* **STATED TASK**
Your task is to retype each line of the data below exactly.

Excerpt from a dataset
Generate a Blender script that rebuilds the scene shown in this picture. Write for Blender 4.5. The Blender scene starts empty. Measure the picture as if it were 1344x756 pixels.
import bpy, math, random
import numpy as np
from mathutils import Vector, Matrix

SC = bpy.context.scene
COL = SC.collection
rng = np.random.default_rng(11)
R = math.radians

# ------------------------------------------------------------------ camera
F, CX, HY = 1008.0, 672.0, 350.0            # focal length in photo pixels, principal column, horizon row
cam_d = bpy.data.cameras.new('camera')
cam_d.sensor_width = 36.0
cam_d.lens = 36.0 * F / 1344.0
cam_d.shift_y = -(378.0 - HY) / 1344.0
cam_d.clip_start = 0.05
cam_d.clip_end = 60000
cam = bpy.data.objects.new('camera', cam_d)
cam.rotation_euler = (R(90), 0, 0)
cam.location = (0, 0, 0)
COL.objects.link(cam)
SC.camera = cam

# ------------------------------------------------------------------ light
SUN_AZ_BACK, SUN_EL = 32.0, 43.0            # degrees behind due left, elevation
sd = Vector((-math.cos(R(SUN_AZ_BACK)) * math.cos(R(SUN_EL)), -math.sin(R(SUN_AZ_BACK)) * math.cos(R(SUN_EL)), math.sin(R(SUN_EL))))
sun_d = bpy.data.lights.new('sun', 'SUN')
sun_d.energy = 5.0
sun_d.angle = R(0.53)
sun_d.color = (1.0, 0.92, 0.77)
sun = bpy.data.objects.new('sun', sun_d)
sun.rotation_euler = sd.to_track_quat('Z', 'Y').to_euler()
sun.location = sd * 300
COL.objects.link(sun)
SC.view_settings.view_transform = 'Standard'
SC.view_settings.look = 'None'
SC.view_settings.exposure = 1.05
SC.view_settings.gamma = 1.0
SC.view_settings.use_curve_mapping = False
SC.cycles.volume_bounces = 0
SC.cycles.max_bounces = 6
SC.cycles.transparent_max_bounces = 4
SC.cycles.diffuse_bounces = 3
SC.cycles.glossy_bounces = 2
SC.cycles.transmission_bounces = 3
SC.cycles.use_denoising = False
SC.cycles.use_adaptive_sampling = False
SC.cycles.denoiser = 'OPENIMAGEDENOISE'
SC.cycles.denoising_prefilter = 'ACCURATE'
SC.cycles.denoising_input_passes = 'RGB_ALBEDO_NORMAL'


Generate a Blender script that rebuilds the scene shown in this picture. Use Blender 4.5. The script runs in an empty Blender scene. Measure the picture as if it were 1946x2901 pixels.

* **TASK ANSWER**
Generate a Blender script that rebuilds the scene shown in this picture. Write for Blender 4.5. The Blender scene starts empty. Measure the picture as if it were 1344x756 pixels.
import bpy, math, random
import numpy as np
from mathutils import Vector, Matrix

SC = bpy.context.scene
COL = SC.collection
rng = np.random.default_rng(11)
R = math.radians

# ------------------------------------------------------------------ camera
F, CX, HY = 1008.0, 672.0, 350.0            # focal length in photo pixels, principal column, horizon row
cam_d = bpy.data.cameras.new('camera')
cam_d.sensor_width = 36.0
cam_d.lens = 36.0 * F / 1344.0
cam_d.shift_y = -(378.0 - HY) / 1344.0
cam_d.clip_start = 0.05
cam_d.clip_end = 60000
cam = bpy.data.objects.new('camera', cam_d)
cam.rotation_euler = (R(90), 0, 0)
cam.location = (0, 0, 0)
COL.objects.link(cam)
SC.camera = cam

# ------------------------------------------------------------------ light
SUN_AZ_BACK, SUN_EL = 32.0, 43.0            # degrees behind due left, elevation
sd = Vector((-math.cos(R(SUN_AZ_BACK)) * math.cos(R(SUN_EL)), -math.sin(R(SUN_AZ_BACK)) * math.cos(R(SUN_EL)), math.sin(R(SUN_EL))))
sun_d = bpy.data.lights.new('sun', 'SUN')
sun_d.energy = 5.0
sun_d.angle = R(0.53)
sun_d.color = (1.0, 0.92, 0.77)
sun = bpy.data.objects.new('sun', sun_d)
sun.rotation_euler = sd.to_track_quat('Z', 'Y').to_euler()
sun.location = sd * 300
COL.objects.link(sun)
SC.view_settings.view_transform = 'Standard'
SC.view_settings.look = 'None'
SC.view_settings.exposure = 1.05
SC.view_settings.gamma = 1.0
SC.view_settings.use_curve_mapping = False
SC.cycles.volume_bounces = 0
SC.cycles.max_bounces = 6
SC.cycles.transparent_max_bounces = 4
SC.cycles.diffuse_bounces = 3
SC.cycles.glossy_bounces = 2
SC.cycles.transmission_bounces = 3
SC.cycles.use_denoising = False
SC.cycles.use_adaptive_sampling = False
SC.cycles.denoiser = 'OPENIMAGEDENOISE'
SC.cycles.denoising_prefilter = 'ACCURATE'
SC.cycles.denoising_input_passes = 'RGB_ALBEDO_NORMAL'


Generate a Blender script that rebuilds the scene shown in this picture. Use Blender 4.5. The script runs in an empty Blender scene. Measure the picture as if it were 1946x2901 pixels.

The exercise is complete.